对不起,让大伙久等了
这是ADS安装后自带的在线手册《ARM Architecture Reference Manual》的第11章 Introduction to Memory and System Architectures
原文如:
11 Introduction to Memory and System Architectures
This chapter provides a high-level overview of memory and system architectures. It contains the following sections:
about the memory system
system-level issues.
11.1 About the memory system
ARM processors are used in a wide range of embedded systems and other applications.

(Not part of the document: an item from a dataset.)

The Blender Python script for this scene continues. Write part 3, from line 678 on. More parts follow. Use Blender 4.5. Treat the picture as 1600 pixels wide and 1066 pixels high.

The memory system requirements of these applications vary considerably, from simple memory blocks with a flat address map, to systems using any or all of the following to optimize their use of memory resources:
multiple types of memory
caches
write buffers
virtual memory and other memory remapping techniques.
The range of memory-mapped I/O devices that can be used adds further to the variety of systems based on ARM processors.
Most systems need to initialize and control their memory system facilities in various ways, such as:
Enabling a cache, to ensure that its performance benefits are realized.
Setting up the virtual-to-physical address mapping for a virtual memory system.
Restricting access to memory regions.
Ensuring that the correct accesses to memory-mapped I/O devices occur, and that they occur at the correct times. (This usually happens automatically in the simplest memory systems, but caches and other facilities in more complex systems can interfere with it.)
The standard way to perform memory system control in ARM-based systems is to use coprocessor 15 (CP15), which is also known as the System Control coprocessor. Chapter 12 The System Control Coprocessor provides a top-level overview of this coprocessor.
The rest of Part B (Chapter 13 through Chapter 16) describes standardized ways to perform a variety of memory system control operations using CP15:
Chapter 13 Memory Management Unit
Describes a sophisticated system to control virtual-to-physical address mapping, access permissions to memory, and other memory attributes, based on the use of a Memory Management Unit (MMU).
Chapter 14 Protection Unit
Describes a simpler Protection Unit system which is suitable for many applications which do not require the full facilities provided by the MMU memory system.
Chapter 15 Caches and Write Buffers
Describes facilities to control caches and write buffers. These are common to the MMU and Protection Unit systems
Chapter 16 Fast Context Switch Extension
Describes the Fast Context Switch Extension, which facilitates fast switching between up to 128 processes executing in separate process blocks, each of size up to 32MB.
Note
Because of the wide variety of systems based on ARM processors, all functionality described in Part B might be inappropriate to any given system. Furthermore, some ARM processors have implemented functions in a different manner to the one described here. Because of this, the datasheet or Technical Reference Manual for a particular ARM processor is the definitive source for its memory and system control facilities.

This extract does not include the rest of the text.